:: Exercise brief ::
Reproduce only the top of the records, down to and including the line containing "SC.unit_settings.scale_length = 0.1".

:: Supplied data ::
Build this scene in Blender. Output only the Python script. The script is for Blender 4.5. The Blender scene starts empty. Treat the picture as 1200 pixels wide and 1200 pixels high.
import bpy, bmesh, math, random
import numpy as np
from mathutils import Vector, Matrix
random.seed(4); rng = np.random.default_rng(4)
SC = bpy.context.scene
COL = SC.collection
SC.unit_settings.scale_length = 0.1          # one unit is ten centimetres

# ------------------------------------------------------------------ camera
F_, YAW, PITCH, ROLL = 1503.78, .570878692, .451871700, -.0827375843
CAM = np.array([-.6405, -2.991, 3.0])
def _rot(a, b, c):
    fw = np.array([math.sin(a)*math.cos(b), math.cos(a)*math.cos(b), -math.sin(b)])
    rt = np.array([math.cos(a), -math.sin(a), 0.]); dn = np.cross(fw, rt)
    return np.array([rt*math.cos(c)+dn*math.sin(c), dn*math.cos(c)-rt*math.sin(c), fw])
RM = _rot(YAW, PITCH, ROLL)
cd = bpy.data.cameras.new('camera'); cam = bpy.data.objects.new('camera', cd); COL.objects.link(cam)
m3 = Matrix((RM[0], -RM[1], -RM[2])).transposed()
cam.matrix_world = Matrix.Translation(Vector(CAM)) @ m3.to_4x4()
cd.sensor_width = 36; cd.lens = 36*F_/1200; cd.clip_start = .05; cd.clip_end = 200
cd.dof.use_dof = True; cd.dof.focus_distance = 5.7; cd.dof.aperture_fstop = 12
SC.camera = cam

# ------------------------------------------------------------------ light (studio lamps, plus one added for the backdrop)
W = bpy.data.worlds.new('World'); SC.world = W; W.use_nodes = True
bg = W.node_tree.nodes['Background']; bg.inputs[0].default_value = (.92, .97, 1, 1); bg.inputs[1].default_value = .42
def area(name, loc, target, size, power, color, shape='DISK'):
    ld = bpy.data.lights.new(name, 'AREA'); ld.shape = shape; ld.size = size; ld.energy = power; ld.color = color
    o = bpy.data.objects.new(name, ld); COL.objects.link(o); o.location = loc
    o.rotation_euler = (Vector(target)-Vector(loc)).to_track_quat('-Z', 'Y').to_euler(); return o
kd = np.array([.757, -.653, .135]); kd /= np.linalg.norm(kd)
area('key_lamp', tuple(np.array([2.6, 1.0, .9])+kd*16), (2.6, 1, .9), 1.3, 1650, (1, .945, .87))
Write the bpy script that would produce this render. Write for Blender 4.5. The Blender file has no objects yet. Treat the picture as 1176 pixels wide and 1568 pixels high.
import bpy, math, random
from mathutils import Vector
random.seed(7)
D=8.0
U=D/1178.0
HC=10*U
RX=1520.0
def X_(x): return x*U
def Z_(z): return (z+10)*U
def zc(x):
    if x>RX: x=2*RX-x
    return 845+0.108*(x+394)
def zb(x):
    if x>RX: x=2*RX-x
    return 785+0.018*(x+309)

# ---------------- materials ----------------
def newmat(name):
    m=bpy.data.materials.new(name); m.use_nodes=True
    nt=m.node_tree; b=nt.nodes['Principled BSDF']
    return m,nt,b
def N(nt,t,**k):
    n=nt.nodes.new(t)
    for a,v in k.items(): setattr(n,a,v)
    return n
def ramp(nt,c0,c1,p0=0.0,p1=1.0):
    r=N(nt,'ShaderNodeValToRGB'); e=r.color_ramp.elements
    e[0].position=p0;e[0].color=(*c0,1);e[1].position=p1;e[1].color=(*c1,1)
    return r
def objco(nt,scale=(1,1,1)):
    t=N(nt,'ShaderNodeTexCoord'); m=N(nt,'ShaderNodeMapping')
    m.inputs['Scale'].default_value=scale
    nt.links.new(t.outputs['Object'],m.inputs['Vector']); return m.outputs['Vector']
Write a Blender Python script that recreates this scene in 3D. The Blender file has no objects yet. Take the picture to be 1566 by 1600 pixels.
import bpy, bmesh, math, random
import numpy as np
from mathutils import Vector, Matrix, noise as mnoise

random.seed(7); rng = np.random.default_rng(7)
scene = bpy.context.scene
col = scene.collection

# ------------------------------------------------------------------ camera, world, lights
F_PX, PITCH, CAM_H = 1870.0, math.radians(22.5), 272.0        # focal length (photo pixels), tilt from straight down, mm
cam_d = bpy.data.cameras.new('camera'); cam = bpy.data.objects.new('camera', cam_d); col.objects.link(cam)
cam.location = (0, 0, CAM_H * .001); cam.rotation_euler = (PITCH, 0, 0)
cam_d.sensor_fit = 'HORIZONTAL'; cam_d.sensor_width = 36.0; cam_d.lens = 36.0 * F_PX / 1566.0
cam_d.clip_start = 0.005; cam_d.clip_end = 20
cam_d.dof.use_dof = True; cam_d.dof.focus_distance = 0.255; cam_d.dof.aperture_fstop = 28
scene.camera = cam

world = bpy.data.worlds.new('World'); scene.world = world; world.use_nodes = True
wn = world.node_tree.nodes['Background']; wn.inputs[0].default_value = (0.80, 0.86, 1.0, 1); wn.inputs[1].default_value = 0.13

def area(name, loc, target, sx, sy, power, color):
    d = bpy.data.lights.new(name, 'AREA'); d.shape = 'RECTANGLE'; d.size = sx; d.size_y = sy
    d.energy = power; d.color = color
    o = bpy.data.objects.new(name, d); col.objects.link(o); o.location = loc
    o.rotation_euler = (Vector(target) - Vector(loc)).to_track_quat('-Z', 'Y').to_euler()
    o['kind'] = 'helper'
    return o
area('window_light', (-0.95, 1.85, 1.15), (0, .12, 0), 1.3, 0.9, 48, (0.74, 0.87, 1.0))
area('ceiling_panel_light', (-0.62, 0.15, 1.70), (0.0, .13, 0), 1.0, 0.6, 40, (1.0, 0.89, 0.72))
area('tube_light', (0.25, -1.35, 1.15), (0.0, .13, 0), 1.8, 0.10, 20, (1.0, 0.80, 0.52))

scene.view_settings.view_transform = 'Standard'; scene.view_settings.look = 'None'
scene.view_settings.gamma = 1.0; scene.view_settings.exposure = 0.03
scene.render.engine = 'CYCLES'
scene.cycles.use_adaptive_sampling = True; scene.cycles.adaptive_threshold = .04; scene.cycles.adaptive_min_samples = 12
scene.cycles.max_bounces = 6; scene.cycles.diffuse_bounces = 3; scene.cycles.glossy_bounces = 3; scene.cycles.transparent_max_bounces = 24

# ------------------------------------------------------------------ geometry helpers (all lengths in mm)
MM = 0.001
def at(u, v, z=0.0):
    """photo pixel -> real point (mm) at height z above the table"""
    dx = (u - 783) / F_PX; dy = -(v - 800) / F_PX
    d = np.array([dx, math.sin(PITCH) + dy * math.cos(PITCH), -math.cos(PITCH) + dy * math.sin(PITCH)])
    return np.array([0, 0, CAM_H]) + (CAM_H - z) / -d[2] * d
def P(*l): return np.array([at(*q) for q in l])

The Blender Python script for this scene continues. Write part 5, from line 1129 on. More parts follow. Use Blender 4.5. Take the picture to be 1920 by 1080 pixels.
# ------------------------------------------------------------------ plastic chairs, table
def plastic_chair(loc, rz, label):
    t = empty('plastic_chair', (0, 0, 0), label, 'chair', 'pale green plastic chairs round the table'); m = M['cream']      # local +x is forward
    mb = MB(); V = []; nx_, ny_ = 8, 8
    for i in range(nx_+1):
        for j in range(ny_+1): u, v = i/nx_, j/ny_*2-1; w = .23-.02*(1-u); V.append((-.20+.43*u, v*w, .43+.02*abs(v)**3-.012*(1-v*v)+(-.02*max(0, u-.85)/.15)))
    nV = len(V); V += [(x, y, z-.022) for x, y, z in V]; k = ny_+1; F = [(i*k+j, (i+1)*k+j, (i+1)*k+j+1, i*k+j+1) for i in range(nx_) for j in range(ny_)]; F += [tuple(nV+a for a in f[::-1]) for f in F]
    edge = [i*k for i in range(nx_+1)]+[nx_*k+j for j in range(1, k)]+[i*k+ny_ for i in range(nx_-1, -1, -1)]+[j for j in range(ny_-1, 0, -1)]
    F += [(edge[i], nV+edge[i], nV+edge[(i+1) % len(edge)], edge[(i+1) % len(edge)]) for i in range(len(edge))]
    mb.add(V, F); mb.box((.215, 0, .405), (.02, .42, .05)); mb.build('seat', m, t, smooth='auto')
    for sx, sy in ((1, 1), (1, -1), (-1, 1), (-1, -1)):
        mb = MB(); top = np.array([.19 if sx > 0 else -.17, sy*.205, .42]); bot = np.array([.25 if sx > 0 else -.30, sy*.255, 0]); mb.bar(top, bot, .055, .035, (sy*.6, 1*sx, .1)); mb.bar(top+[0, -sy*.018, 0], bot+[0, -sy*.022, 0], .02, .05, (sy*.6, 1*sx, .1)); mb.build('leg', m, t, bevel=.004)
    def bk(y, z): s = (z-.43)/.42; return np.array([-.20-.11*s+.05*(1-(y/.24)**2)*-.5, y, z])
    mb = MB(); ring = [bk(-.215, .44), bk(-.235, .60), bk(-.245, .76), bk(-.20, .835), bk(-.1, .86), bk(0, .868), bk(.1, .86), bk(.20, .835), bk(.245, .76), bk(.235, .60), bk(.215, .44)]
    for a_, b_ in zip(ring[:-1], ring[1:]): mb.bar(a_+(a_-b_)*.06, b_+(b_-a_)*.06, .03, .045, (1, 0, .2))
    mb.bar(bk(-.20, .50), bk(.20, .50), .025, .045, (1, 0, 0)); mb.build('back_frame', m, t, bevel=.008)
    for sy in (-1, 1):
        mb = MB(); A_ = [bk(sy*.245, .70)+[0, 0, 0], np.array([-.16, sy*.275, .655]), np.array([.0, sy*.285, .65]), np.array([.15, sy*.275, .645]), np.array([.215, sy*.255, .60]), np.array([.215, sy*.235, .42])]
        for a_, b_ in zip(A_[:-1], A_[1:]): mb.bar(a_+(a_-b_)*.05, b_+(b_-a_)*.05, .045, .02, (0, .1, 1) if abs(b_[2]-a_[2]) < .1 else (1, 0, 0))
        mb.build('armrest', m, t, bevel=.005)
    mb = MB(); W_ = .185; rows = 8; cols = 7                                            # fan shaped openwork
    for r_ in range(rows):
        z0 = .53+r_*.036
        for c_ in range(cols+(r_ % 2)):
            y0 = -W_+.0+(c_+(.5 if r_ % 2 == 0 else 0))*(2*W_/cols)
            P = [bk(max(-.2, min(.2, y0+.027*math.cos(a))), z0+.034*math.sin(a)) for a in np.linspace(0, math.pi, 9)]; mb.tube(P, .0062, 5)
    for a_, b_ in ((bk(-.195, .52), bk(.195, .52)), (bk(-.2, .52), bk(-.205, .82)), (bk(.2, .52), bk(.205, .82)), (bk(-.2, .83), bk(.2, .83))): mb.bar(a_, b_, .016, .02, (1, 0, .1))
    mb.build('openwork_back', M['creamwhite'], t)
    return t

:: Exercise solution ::
Build this scene in Blender. Output only the Python script. The script is for Blender 4.5. The Blender scene starts empty. Treat the picture as 1200 pixels wide and 1200 pixels high.
import bpy, bmesh, math, random
import numpy as np
from mathutils import Vector, Matrix
random.seed(4); rng = np.random.default_rng(4)
SC = bpy.context.scene
COL = SC.collection
SC.unit_settings.scale_length = 0.1          # one unit is ten centimetres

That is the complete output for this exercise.